En revanche, si l’on retrouve dans chaque foyer, dans chaque entreprise, dans chaque école ou hôpital les qualités qui nous permettront de traverser ce changement d’époque, alors nous avons une chance d’attraper le kairos.
Cette direction exige courage, lucidité, humilité, inventivité. Nos pratiques habituelles et nos institutions traditionnelles sont épuisés par les assauts frénétiques d’une polycrise qui prend chaque jour un nouveau visage, toujours plus moqueur de notre incapacité à faire face.
Notre volonté est donc ici d’établir une grille de lecture pour reconnaître celles et ceux capables de nous aider à traverser la polycrise, parmi ceux qui nous entourent comme ceux qui nous surplombent.
Cela commencera par refonder les formes mêmes de la décision, par inventer des institutions nouvelles pour faire des choix collectifs plus lucides, plus robustes et plus durables.
C’est à cette hauteur que se joue la véritable issue de la bascule historique que nous vivons : dans l’affirmation d’un nouvel art de gouverner, issu de la rencontre entre une époque et ceux qui auront su la comprendre assez profondément pour la transformer.
Alors que notre pays, et donc notre Europe, est en proie à des tourments intérieurs qui nous projettent tous dans un profond état de sidération tant ils sont en décalage avec les enjeux de la polycrise, notre étude sert donc à rappeler l’essentiel.
Entre deux tweets insensés et communiqués de presse impensables, s'amoncellent sous nos yeux les gravats de l’époque, provoqués par l’éboulement du système international, le dépassement des limites planétaires, l’effondrement de notre modèle socio-économique et le renversement de nos institutions politiques.
Mais nous ne nous contenterons pas de constater. Parce qu’un think tank n’est pas un cercle de poètes qui prosent et glosent sur la chute de Rome en s’amusant des frasques de Néron. C’est une forge où la relève affûte des armes nouvelles.
Nous avons toujours cherché à être force de proposition : une force inlassablement au service des générations futures.

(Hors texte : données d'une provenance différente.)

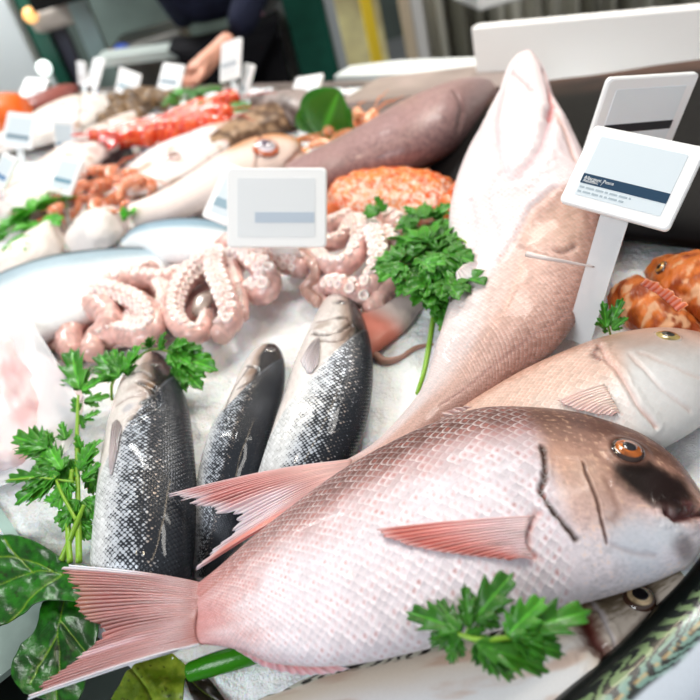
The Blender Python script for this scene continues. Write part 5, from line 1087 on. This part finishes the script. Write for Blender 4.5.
vbox('cupboard', 336, 384, 30, 3.5, 0, 2.6, .5, plain('ochre_board', (.80, .64, .36), .7, noise=.5, nscale=5), 'ochre lit recess just right of the green post', 'cupboard')
vbox('yellow_post', 367, 377, 30, 3.2, 0, 2.8, .06, plain('yellow_paint', (.80, .58, .03), .5), 'thin bright yellow upright post', 'post')
vbox('navy_partition', 378, 404, 30, 3.3, 1.02, 2.8, .05, plain('navy_paint', (.008, .012, .05), .8, spec=.1, noise=.3), 'dark navy panel right of the yellow post', 'panel')
vbox('beige_post', 405, 414, 30, 3.25, 0, 2.8, .06, plain('beige_paint', (.48, .40, .30), .6), 'thin beige post between navy panel and curtain strips', 'post')
vbox('grey_partition', 415, 426, 30, 3.25, 0, 2.8, .05, plain('light_grey_paint', (.50, .50, .50), .5), 'light grey upright panel beside the curtain strips', 'panel')
# strip curtain: wavy grey sheet
def curtain():
    a, b = UY(427, 30, 3.4), UY(740, 20, 3.4); n = 120; x = np.linspace(a[0], b[0], n); V = []
    for zz in (0.0, 2.8):
        for i in range(n): V.append((x[i], 3.4 + .05 * math.sin(i * .9) + .02 * math.sin(i * 2.3), zz))
    c = np.array([mixc([.36, .35, .29], [.85, .83, .74], sm(.35, .65, fbm(x * 6, 0, 0, 3)))] * 2).reshape(-1, 3)
    o = mesh('strip_curtain', V, gridF(2, n), col_mat('curtain_plastic', rough=.3), None, c); md = o.modifiers.new('thickness', 'SOLIDIFY'); md.thickness = .004
    tag(o, 'greyish hanging strip curtain above the white board', 'curtain')
curtain()
def polybox():
    a, b = U(478, 90, 0), U(700, 84, 0); up = np.array([0, 0, 1.0]); b = a + (b - a) * 1.35
    hgt = .1
    for k in range(30):
        if proj(a + up * hgt)[1] > 29: hgt += .006
    d = nrm(b - a) * [1, 1, 0]; bk = np.array([-d[1], d[0], 0]); bk = bk if bk[1] > 0 else -bk
    P = [a, b, b + bk * .03, a + bk * .03]; P = [p * [1, 1, 0] + [0, 0, ICE - .05] for p in P]
    V, F = prism_vf(P, (0, 0, hgt + .05)); o = mesh('white_board', V, F, plain('polystyrene', (.88, .88, .87), .7, bump=.3, bscale=300), None, flat=True)
    bv = o.modifiers.new('bevel', 'BEVEL'); bv.width = .004; bv.segments = 3; tag(o, 'white board standing upright behind the open jaw', 'board')
    a2 = UY(478, 0, 2.4); o = box('white_crate', a2[0], a2[0] + .5, 2.4, 2.7, a2[2] + .0, a2[2] + .25, MATS['polystyrene'], None, .01); 
    z = UY(500, 6, 2.4)[2]; 
    o.location.z = z - a2[2]; tag(o, 'white crate on a shelf at the top edge, above the white board', 'crate')
    s = box('wall_shelf', a2[0] - .1, a2[0] + .7, 2.36, 2.75, z - .03, z, STEEL); 
    return s
bpy.data.objects.remove(polybox())
# left part: leaning panels and equipment
vbox('window_frame', -60, 24, 40, 3.6, 0, 3.0, .1, plain('pale_frame', (.78, .84, .86), .5), 'pale grey upright frame at the far left', 'frame')
vbox('dark_partition', 26, 42, 40, 3.7, 0, 3.0, .08, plain('black_green', (.006, .012, .010), .8, spec=.1), 'blackish upright panel beside the pale frame', 'panel')
vbox('green_partition', 43, 60, 60, 3.3, 0, 1.42, .06, plain('emerald_paint', (.006, .12, .075), .35), 'emerald green side panel below the beige box', 'panel')
vbox('indigo_partition', 60, 78, 60, 3.35, 0, 1.42, .06, plain('indigo_paint', (.06, .06, .10), .45), 'dark indigo panel beside the emerald one', 'panel')
def scale_box():
    a, b = UY(28, 22, 3.2), UY(78, 22, 3.2); z0, z1 = UY(50, 32, 3.2)[2], UY(50, 5, 3.2)[2]
    r = empty('ceiling_unit', ((a[0] + b[0]) / 2, 3.3, z0), 'beige box with a lit orange end under the dark hood', 'box')
    box('housing', a[0], b[0], 3.2, 3.5, z0, z1, plain('beige_plastic', (.48, .42, .37), .5, noise=.15), r, .03)
    c = MB(); c.ball([a[0] + .02, 3.2, (z0 + z1) / 2 + .03], [.03, .03, .03], (.95, .55, .2)); c.build('lamp', plain('amber_glow', (.95, .5, .15), .4, emit=(1, .55, .2, 1), emits=1.6), r)
scale_box()
o = vbox('teal_strip', 78, 98, 30, 3.15, UY(88, 62, 3.15)[2], 2.6, .05, plain('pale_teal', (.36, .50, .50), .35, noise=.2, nscale=5), 'pale teal glass strip rising beside the beige box', 'panel')
def lampball():
    p = UY(44, 68, 3.05); m = MB(); m.ball([0, 0, 0], [.028] * 3, (1, 1, 1), 12, 16); o = m.build('glowing_bulb', plain('lamp_glow', (.9, 1, .95), .4, emit=(.88, 1, .95, 1), emits=3.)); o.location = p
    r = empty('lamp_stand', (p[0], p[1] + .05, p[2] - .5), 'small glowing white lamp on the dark panel at the far left', 'lamp'); 
    o.parent = r; o.location = (0, -.05, .5); b = MB(); b.tube([np.array([p[0], p[1] + .04, .0]), np.array([p[0], p[1] + .04, p[2]])], [.012, .012], (.2, .2, .2), 8); b.build('pole', STEEL, r)
lampball()
def machine():
    Y = 2.9; a, b = UY(112, 60, Y), UY(192, 60, Y); z1 = UY(150, 37, Y)[2]; z0 = UY(150, 95, Y)[2]
    r = empty('grey_machine', ((a[0] + b[0]) / 2, Y, z0 - .1), 'grey metal weighing machine with a blue knob, left of the person', 'machine')
    box('housing', a[0], b[0], Y, Y + .35, z0 - .1, z1, plain('machine_grey', (.17, .165, .15), .4, metal=.3, noise=.15), r, .02)
    k = MB(); p = UY(123, 53, Y - .02); k.ball(p, [.035, .02, .035], (.02, .12, .6)); k.build('knob', plain('blue_plastic', (.02, .10, .62), .4), r)
    k = MB(); p = UY(113, 57, Y - .02); k.ball(p, [.03, .02, .03], (.5, .1, .05)); k.build('button', plain('red_plastic', (.45, .08, .04), .4), r)
    base = empty('machine_table', ((a[0] + b[0]) / 2, Y, 0), 'low dark stand beneath the grey weighing machine', 'stand')
    box('table_body', a[0] - .1, b[0] + .1, Y - .05, Y + .5, 0, z0 - .1, plain('dark_wood', (.06, .05, .04), .6), base)
    a, b = UY(100, 68, 2.6), UY(180, 58, 2.6); V, F = prism_vf([a, b, b + [0, 0, .03], a + [0, 0, .03]], (0, .16, 0)); o = mesh('steel_shelf', V, F, plain('pale_steel', (.55, .62, .60), .3, metal=.2), None, flat=True); tag(o, 'pale narrow shelf in front of the grey machine', 'shelf')
machine()
o = vbox('back_partition', 62, 230, 20, 4.2, 0, 3., .1, plain('greygreen', (.11, .15, .14), .6, noise=.35, nscale=2.5), 'dull green-grey wall panel behind the machine', 'panel')
o = vbox('hanging_cloth', 166, 190, 20, 3.9, 1.25, 2.9, .08, plain('grey_cloth', (.38, .37, .33), .9, noise=.2, nscale=5), 'pale grey cloth hanging left of the dark jacket', 'cloth')
o = vbox('hanging_coats', 246, 268, 30, 3.6, 1.0, 2.8, .08, plain('mixed_grey', (.32, .29, .28), .8, noise=.6, nscale=14), 'grey hanging coats right of the dark jacket', 'coats')
o = vbox('magenta_scarf', 262, 268, 12, 3.5, UY(265, 24, 3.5)[2], 2.7, .04, plain('magenta_cloth', (.45, .03, .16), .8), 'magenta scarf hanging among the grey coats', 'scarf')
o = vbox('side_bench', 246, 292, 72, 2.7, UY(270, 80, 2.7)[2] - .02, UY(270, 68, 2.7)[2], .2, plain('bench_pale', (.45, .5, .5), .5), 'pale bench edge between the jacket and the green post', 'bench')
def hood():
    a, b = UY(25, -6, 2.9), UY(160, -6, 2.9); z = UY(70, 3, 2.9)[2]
    o = box('dark_hood', a[0], b[0], 2.9, 3.6, z, z + .25, plain('hood_black', (.01, .01, .01), .8, spec=.1)); tag(o, 'dark hood along the top edge at left', 'hood')
hood()
# ---------------------------------------------------------------- person in a dark jacket
def skin_body(name, verts, edges, radii, mat, parent, sub=2, col=None):
    me = bpy.data.meshes.new(name); off = np.array(parent_world(parent)); me.from_pydata([tuple(np.array(v) - off) for v in verts], edges, []); o = bpy.data.objects.new(name, me); COL.objects.link(o); o.parent = parent
    o.modifiers.new('skin', 'SKIN'); sv = me.skin_vertices[0].data if me.skin_vertices else None
    if sv is None:
        me.skin_vertices.new() if hasattr(me.skin_vertices, 'new') else None; sv = me.skin_vertices[0].data
    for i, r in enumerate(radii): sv[i].radius = (r, r) if np.ndim(r) == 0 else r
    sv[0].use_root = True
    o.modifiers.new('smooth', 'SUBSURF').levels = sub; o.modifiers['smooth'].render_levels = sub
    me.materials.append(mat); return o
def person():
    h = UY(200, 66, 2.18)                    # right hand over the counter
    bx = UY(226, 34, 2.66)[0]; by = 2.66; hip = .98
    r = empty('person', (bx, by, 0), 'person in a dark navy jacket reaching over the counter, seen below the chest', 'person')
    sh = 1.45; V = [(bx, by, hip), (bx, by - .02, 1.15), (bx, by - .05, 1.32), (bx, by - .06, sh), (bx, by - .06, 1.54),
        (bx - .15, by - .06, sh), (bx - .17, by + .06, 1.2), (bx - .12, by + .1, .98),
        (bx + .19, by - .06, sh), (bx + .24, by - .2, 1.20), h + np.array([.13, .06, .045])]
    E = [(0, 1), (1, 2), (2, 3), (3, 4), (3, 5), (5, 6), (6, 7), (3, 8), (8, 9), (9, 10)]
    skin_body('jacket', V, E, [(.2, .13), (.2, .13), (.2, .14), (.17, .11), (.07, .07), (.085, .085), (.065, .065), (.045, .045), (.085, .085), (.065, .065), (.045, .045)], plain('navy_cloth', (.010, .012, .026), .9, noise=.3, spec=.1), r)
    V = [(bx, by, .95), (bx - .1, by, .86), (bx - .11, by - .02, .48), (bx - .11, by + .01, .08), (bx - .11, by - .12, .04), (bx + .1, by, .86), (bx + .11, by - .02, .48), (bx + .11, by + .01, .08), (bx + .11, by - .12, .04)]
    skin_body('trousers', V, [(0, 1), (1, 2), (2, 3), (3, 4), (0, 5), (5, 6), (6, 7), (7, 8)], [.14, .1, .07, .05, .04, .1, .07, .05, .04], plain('black_cloth', (.008, .008, .010), .9, spec=.1), r)
    sk = plain('skin_tone', (.62, .30, .21), .5, noise=.1, sss=.1)
    V = [(bx, by - .05, 1.54), (bx, by - .06, 1.60), (bx, by - .07, 1.68), (bx, by - .075, 1.76)]; skin_body('head', V, [(0, 1), (1, 2), (2, 3)], [.055, .06, .085, .075], sk, r)
    m = MB(); m.ball([bx, by - .045, 1.735], [.098, .105, .10], (.05, .03, .02), 14, 20); m.build('hair', plain('dark_hair', (.03, .02, .015), .6, bump=.5), r)
    # forearm, palm, five fingers
    w = h + np.array([.12, .055, .042]); V = [w, h + [.05, .03, .015], h]; V = [np.array(v) for v in V] + [h + [-.02, -.035, -.01]]
    E = [(0, 1), (1, 2), (2, 3)]; Rr = [.034, .028, .036, .030]
    fd = nrm(np.array([-.75, -.35, -.5])); sd = nrm(np.cross(fd, [0, 0, 1.]))
    for k, (o_, L) in enumerate(((-.030, .058), (-.010, .07), (.010, .072), (.029, .06))):
        i = len(V); p = h + sd * o_ + fd * .03; V += [p, p + fd * L * .45 + [0, 0, .004], p + nrm(fd + [0, 0, -.6]) * L * .9]; E += [(2, i), (i, i + 1), (i + 1, i + 2)]; Rr += [.011, .010, .008]
    i = len(V); V += [h - sd * .03, h - sd * .055 + fd * .03, h - sd * .05 + fd * .06]; E += [(2, i), (i, i + 1), (i + 1, i + 2)]; Rr += [.013, .012, .009]
    skin_body('hand', V, E, Rr, sk, r)
person()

Depuis qu’en 2011 notre think tank a créé, autour du G20 et du G7, les groupes d’engagement qui permettent à la jeunesse d’avoir une voix diplomatique, nous nous battons pour que l’avenir ne soit jamais condamné par le présent. Pour que le futur soit désirable à partir d’ici et maintenant.
C’est tout l’enjeu de cette bascule historique. Avec un présent si sombre, le futur lui-même semble empli de désespoir. Parce que la brutalisation du monde provoque l’effroi. Parce que l’accélération de l’anthropocène étouffe l’air du temps. Parce que le décrochage de notre économie, la plus prospère du monde, signe un retournement dans l’Histoire du progrès. Parce qu’in fine, il apparaît au plus grand nombre que la crise politique que nous vivons paraît s’expliquer par un renoncement des gouvernants à offrir un futur meilleur aux gouvernés.
Nous ne cédons en rien à cette fatalité et appelons nos concitoyens, et ceux qui se prévalent de leurs votes, à régénérer la promesse de l’aube en renouant avec l’espoir. Si citoyens et dirigeants doivent repenser leur rapport au temps, à la parole et à la technique, c’est aussi qu’ils doivent repenser leur rapport à l’avenir : jouer sur les peurs aujourd’hui pour gagner une élection demain, c’est l’assurance de condamner les citoyens et les institutions à une défaite certaine après-demain. Repenser un rapport fécond à l’espérance est indispensable.
Et pour notre part, nous y prendrons toute notre part dès le prochain G7 sous présidence française : pour la troisième fois consécutive, nous aurons à organiser le sommet Y7, ce groupe d’engagement par lequel les moins de 30 ans adressent leurs alertes et propositions aux chefs d’Etat et de gouvernement du G7.
Une fois de plus, nous préparerons une jeunesse parfaitement consciente de ce dont le temps est gros à effectuer la maïeutique intergénérationnelle qui doit opérer entre le Y7 et le G7. Avec un thème radical pour le Y7, à la hauteur de cette époque effroyablement énigmatique : combattre la polycrise.
L’Institut Open Diplomacy, fondé en 2010 par Thomas Friang, est un think tank reconnu pour ses travaux d’intérêt général. En 2025, face à l’accumulation de crises géopolitiques, écologiques, économiques et politiques qui s’aggravent mutuellement, il s’est donné pour mission de « comprendre et combattre la polycrise ».
Pour mener à bien cette mission, l’Institut a constitué un groupe de prospective. Les 10 co-auteurs du rapport ont engagé la réflexion en consultant plus de 30 experts de haut niveau afin d’analyser ces quatre grandes systémiques et leurs rétroactions, pour comprendre la bascule historique qu’opère la polycrise.
Cette étude, intégralement accessible via ces pages, est présentée au Sénat le 31 octobre 2025. Elle marque ainsi le 15e anniversaire de l’Institut Open Diplomacy et pose les bases du prochain sommet du Y7. Organisé sous présidence française du G7, il aura pour thème « combattre la polycrise ».